When I was 10, my best friend was a Vietnamese immigrant named Van. She had been in America less than a year and transferred to my class at Northend Elementary in New Britain from Cromwell in the middle of the year. I was assigned to tutor her, and we became fast friends.
Our friendship grew despite the limitations of Van's English, which was broken and accented, and my Vietnamese, which was nonexistent. As she became more fluent, I became less so, altering my grammar and accent to match hers so she could understand me more easily. I probably looked pretty strange to outsiders, a little white girl running around speaking like a recent Asian immigrant.
But great friendships always look strange to outsiders, and this was a great friendship.
Over the next few years, I watched and listened as Van's English improved, and as she told me about her "special" classes in English as a Second Language, for which she was removed from regular middle school classes once a day. Her teacher, like most ESL teachers in America, had not been specifically trained to teach ESL and made do with innate creativity and what resources he could find. He must have worked with learners from several language groups; now having been an ESL teacher myself, I imagine he was hard-pressed to come up with lessons that dealt with the specific difficulties encountered by Polish speakers learning English while also attending to Lao or Spanish or Arabic speakers' needs.

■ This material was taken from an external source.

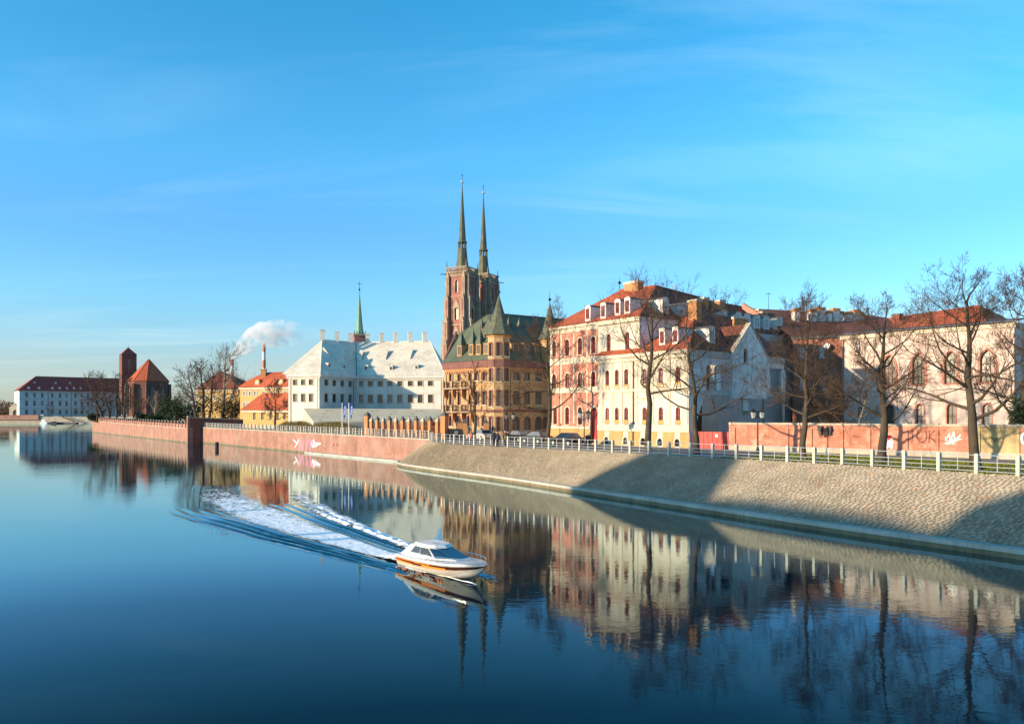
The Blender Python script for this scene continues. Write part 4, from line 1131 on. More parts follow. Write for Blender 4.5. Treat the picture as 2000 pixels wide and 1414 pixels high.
bR = MM.B+Vector((1.5,16,0)); bL = MF.A+Vector((2,30,0)); backwalls(mb, [tuple(MM.B)[:2],tuple(bR)[:2],tuple(bL)[:2],tuple(MF.A)[:2]], zb, zE, M['museum_plaster']); part('wall', mb, root)
mb = MB()
for f, a, b in ((MF,-.3,None),(MS,.6,-.6),(MM,0,None)):
    f.band(mb, 15.3, 15.7, .25, M['museum_plaster'], a if f is MF else 0, f.L+(0.25 if f is not MS else 0)); f.band(mb, 15.7, 16.3, .6, M['museum_plaster'], a if f is MF else .0, f.L+(.6 if f is not MS else 0)); f.band(mb, 12.2, 12.4, .06, M['museum_plaster'], 0, f.L)
for f in (MF, MM):
    for u in (.45, f.L-.45): f.band(mb, GZ, 15.3, .09, M['museum_plaster'], u-.4, u+.4)
part('cornice', mb, root)
for f, x in ((MF,568),(MF,621),(MM,862),(MS,690)): downpipe(root, f, x, GZ, 15.6, M['slate'])
zr = 25.2
r0, r1, r2 = at(629,663,190.4), at(695,668,197.5), at(840,665.5,194); r0.z = r1.z = r2.z = zr
e0, e1, e2, e3 = MF.p(-1.3,zE,.7), MF.p(MF.L+.6,zE,.7), MS.p(MS.L,zE,.0)+Vector((.3,-.7,0)), MM.p(MM.L+.7,zE,.7)
mb = MB(); T = M['white_tile']
mb.poly((e0,e1,r0),T); mb.poly((e1,e2,r1,r0),T); mb.poly((e2,e3,r2,r1),T); mb.poly((e3,v3(bR,zE),r2),T); mb.poly((e0,r0,v3(bL,zE)),T); mb.poly((r0,r1,r2,v3(bR,zE),v3(bL,zE)),T)
for a, b in ((e1,r0),(r0,r1),(r1,r2),(e3,r2)): mb.tube([a,b],[.14,.14],M['museum_plaster'],5)
mb.tube([e2,r1],[.1,.1],M['slate'],5)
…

Van worked hard, but even as a middle-schooler, I felt there must be a better way.
There is.
It's called bilingual education.
If Van and I had been offered bilingual education in, for example, Vietnamese and English, not only would she more quickly have learned English -- and content-based subjects such as science or math -- but I would also have been able to learn her language.
Vietnamese may not have the cultural cache of French of the economic clout of Chinese, and I'm not arguing that central Connecticut needs an English-Vietnamese bilingual magnet school. But learning any language in addition to our mother tongues expands our minds and helps us to think through problems from multiple perspectives.

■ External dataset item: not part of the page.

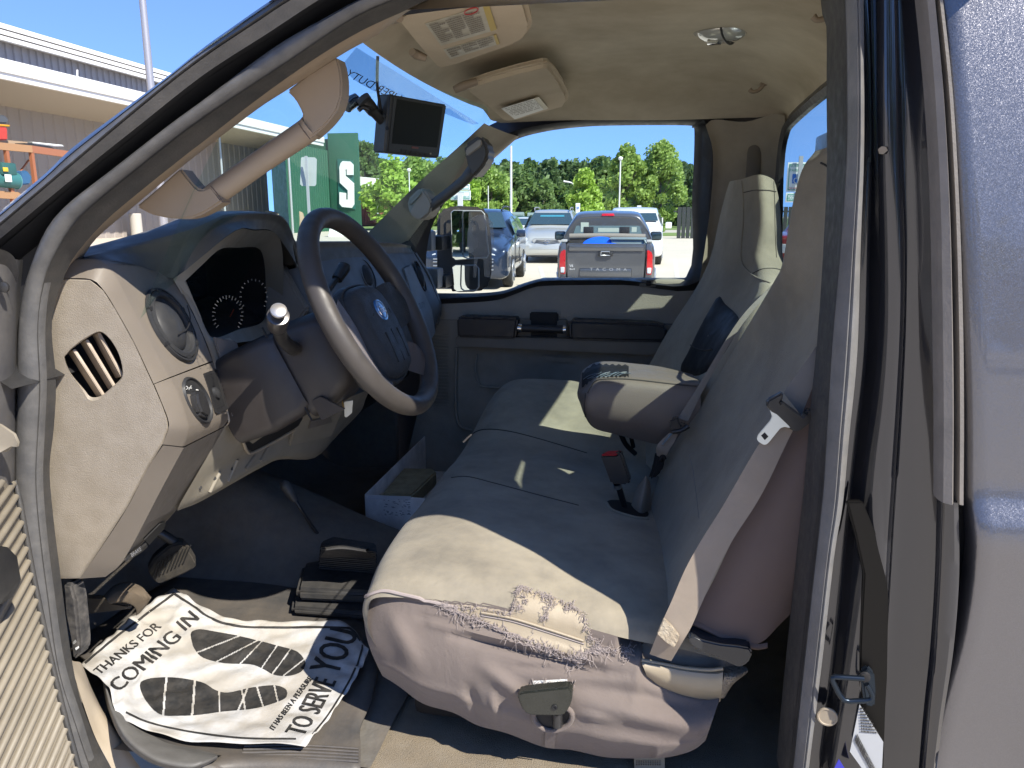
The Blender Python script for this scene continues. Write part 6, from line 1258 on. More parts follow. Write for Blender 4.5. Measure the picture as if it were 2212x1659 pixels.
for i in range(9):
    x = -34 + i * 9; tree(V(x, -34 - (i * 5) % 7, 0), 8 + (i * 3) % 4, 9, 'mid' if i % 2 else 'dark', 'tree behind the viewer, mirrored in the glossy door jamb', n=1500, seed=500 + i, leaf=.45, group='trees mirrored in the door jamb', low=.0)
# ---- buildings on the left
SID = mat('grey ribbed siding', (.30, .265, .235), .6, mott=(.5, .3, (.25, .225, .2))); SOF = mat('tan soffit', (.36, .31, .25), .8, bump=('ribX', 3, .4, .02)); FAS = mat('white metal fascia', (.66, .64, .60), .5); GRN = mat('green ribbed wall', (.02, .095, .055), .6, mott=(.6, .3, (.026, .115, .065))); SIDU = mat('blue grey upper siding', (.26, .25, .26), .6)
bd = thing('warehouse', V(-37, 45, 0), 'long grey ribbed warehouse with a white fascia canopy along its front', 'building')
def wallribs(X, y0, y1, z0, z1, step, m, nm, parent, amp=.06):
    rows = [[], []]; y = y0
    while y < y1:
        for dy, dx in ((0, 0), (step * .42, 0), (step * .5, amp), (step * .92, amp)): rows[0].append(V(X + dx, y + dy, z0)); rows[1].append(V(X + dx, y + dy, z1))
        y += step
    return link(nm, grid(rows, ang=10), m, parent)
zf0, zf1 = PX(0, 170, -31).z, PX(0, 122, -31).z
zs = PX(0, 228, -37).z
wallribs(-37, 2, 72, 0, zs + .3, .9, SID, 'wall', bd)
link('soffit', pymesh([V(-37, 2, zs), V(-31, 2, zf0 + .25), V(-31, 72, zf0 + .25), V(-37, 72, zs)], [(0, 1, 2, 3)]), SOF, bd)
link('fascia', join(box((-30.9, 37, (zf0 * .45 + zf1 * .55)), (.25, 70, (zf1 - zf0) * .5)), box((-31.0, 37, zf0 + (zf1 - zf0) * .18), (.25, 70, (zf1 - zf0) * .36))), FAS, bd)
link('canopy_roof', box((-34, 37, zf1 - .15), (6, 70, .2)), FAS, bd)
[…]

And learning through bilingual education is the most effective way.
If scientific research will impress, consider that according to a major study released by the U.S. Department of Education in 1991, "the more schools developed children's native-language skills, the higher they scored academically over the long term in English." In Dade County, Fla., research completed in 2000 showed students enrolled in bilingual education scored higher in literacy than those in English immersion programs.
Common sense bears this out. Imagine being taken to a non-English-speaking country and put into a classroom with peers, then being expected to follow instructions, learn new material and make friends. Even with all your adult knowledge at your disposal, this task would be nearly impossible, and you would likely feel alienated and alone.

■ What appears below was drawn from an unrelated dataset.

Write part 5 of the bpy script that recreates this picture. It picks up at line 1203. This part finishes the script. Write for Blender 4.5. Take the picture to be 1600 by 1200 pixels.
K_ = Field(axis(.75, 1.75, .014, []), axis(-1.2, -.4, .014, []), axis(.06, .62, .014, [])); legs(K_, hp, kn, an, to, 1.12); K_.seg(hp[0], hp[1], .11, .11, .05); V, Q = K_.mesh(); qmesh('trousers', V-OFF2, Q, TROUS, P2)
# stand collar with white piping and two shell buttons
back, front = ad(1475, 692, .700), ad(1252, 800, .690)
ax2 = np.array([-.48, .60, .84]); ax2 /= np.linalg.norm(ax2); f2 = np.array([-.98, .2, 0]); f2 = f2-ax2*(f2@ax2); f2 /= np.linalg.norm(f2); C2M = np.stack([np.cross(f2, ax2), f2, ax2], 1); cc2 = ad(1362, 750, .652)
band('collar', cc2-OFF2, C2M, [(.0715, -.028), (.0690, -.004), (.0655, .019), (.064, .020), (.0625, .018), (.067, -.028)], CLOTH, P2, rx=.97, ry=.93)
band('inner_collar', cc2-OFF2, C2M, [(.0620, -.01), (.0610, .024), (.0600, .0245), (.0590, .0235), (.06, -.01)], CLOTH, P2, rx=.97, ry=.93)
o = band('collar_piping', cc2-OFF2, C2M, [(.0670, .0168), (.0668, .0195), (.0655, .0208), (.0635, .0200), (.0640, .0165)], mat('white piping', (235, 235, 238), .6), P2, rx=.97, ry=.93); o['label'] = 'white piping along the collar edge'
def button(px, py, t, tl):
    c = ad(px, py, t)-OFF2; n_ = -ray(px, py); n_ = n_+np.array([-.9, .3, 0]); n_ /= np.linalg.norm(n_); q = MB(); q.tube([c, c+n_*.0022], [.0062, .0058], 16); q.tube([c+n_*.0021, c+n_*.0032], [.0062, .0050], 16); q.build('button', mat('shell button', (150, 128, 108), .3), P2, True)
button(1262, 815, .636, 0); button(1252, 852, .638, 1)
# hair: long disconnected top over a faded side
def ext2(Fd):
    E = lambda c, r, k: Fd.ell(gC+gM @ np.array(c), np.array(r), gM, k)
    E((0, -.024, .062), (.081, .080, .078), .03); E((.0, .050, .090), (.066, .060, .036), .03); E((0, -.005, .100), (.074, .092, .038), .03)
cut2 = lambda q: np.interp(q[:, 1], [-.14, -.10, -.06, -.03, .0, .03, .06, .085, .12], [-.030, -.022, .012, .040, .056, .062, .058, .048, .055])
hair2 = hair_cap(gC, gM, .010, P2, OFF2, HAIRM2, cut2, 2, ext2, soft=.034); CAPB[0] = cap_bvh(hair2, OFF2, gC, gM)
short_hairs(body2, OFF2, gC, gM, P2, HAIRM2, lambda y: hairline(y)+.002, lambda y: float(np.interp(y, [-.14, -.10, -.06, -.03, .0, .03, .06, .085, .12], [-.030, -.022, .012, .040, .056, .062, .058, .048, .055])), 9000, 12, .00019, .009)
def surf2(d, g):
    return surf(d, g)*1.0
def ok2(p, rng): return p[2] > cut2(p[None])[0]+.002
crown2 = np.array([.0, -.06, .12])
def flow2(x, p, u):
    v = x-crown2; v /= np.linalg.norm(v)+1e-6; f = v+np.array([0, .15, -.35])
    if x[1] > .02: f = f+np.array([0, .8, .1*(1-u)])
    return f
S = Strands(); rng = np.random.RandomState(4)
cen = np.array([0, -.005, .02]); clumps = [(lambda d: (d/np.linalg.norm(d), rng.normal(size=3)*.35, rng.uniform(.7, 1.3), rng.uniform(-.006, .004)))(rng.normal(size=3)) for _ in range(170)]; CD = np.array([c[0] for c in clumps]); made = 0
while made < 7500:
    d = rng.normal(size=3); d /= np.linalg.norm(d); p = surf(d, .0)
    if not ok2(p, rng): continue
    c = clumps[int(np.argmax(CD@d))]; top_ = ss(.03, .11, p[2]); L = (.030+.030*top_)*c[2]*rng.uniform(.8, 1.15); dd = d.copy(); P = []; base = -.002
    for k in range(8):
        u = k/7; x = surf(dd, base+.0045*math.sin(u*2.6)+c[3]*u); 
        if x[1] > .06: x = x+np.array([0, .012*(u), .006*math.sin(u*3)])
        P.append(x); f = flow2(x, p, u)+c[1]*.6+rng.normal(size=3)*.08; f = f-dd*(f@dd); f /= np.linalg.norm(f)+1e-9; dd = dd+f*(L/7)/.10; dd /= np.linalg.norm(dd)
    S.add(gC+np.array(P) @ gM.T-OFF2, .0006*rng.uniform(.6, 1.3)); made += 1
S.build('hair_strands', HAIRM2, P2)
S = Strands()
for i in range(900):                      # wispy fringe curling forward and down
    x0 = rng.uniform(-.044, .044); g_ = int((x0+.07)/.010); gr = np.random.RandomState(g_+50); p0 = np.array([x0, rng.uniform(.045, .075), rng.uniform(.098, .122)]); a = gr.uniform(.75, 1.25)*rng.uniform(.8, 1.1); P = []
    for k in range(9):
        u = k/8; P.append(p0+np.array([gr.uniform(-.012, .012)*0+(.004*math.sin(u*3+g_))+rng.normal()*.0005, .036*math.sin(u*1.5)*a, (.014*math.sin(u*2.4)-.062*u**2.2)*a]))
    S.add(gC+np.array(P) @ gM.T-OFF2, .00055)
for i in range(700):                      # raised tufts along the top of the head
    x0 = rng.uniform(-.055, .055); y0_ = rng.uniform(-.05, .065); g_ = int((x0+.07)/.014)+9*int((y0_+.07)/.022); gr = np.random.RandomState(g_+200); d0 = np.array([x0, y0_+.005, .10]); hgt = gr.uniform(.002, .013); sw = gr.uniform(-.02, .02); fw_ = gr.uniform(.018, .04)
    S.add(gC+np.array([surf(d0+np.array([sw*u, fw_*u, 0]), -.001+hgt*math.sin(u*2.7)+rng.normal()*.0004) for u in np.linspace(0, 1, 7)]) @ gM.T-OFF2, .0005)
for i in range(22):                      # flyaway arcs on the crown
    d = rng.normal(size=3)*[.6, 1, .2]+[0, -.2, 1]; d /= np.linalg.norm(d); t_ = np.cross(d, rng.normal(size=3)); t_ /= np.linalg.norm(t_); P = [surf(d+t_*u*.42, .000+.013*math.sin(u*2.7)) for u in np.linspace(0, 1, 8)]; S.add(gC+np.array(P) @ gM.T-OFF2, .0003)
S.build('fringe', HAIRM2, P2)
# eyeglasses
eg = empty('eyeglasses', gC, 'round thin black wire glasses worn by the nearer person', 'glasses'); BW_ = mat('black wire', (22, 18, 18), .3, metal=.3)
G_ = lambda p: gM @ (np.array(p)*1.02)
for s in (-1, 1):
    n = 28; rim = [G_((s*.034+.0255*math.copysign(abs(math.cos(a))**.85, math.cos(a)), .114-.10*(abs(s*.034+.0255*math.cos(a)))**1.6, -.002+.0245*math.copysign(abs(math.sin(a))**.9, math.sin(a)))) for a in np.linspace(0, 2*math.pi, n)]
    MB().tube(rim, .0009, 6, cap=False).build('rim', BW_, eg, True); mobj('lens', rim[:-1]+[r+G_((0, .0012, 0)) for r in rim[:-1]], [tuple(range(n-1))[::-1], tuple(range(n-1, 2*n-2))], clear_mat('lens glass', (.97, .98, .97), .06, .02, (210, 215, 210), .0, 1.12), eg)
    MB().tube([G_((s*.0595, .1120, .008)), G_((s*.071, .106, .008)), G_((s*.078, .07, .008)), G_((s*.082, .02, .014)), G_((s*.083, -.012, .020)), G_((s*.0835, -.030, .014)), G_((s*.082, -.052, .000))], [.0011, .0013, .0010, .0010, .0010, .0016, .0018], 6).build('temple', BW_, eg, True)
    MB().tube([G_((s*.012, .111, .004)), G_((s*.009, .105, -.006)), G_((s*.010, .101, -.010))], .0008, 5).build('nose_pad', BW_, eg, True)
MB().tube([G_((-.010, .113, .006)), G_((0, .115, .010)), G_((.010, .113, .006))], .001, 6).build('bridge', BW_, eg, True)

Now imagine that half your fellow students spoke your language, that the other half were learning it and that many of your classes would be held in your mother tongue. Learning would become cooperative and fun.
Teaching kids in their first language leads them to greater success in the long term; so does having them learn a second language. If bilingual education offers us the opportunity to do both effectively, why wouldn't we take advantage of that?
I was lucky. Even without bilingual education, I learned to love language and respect other cultures through my friend.
For the new generation, let's not rely on luck.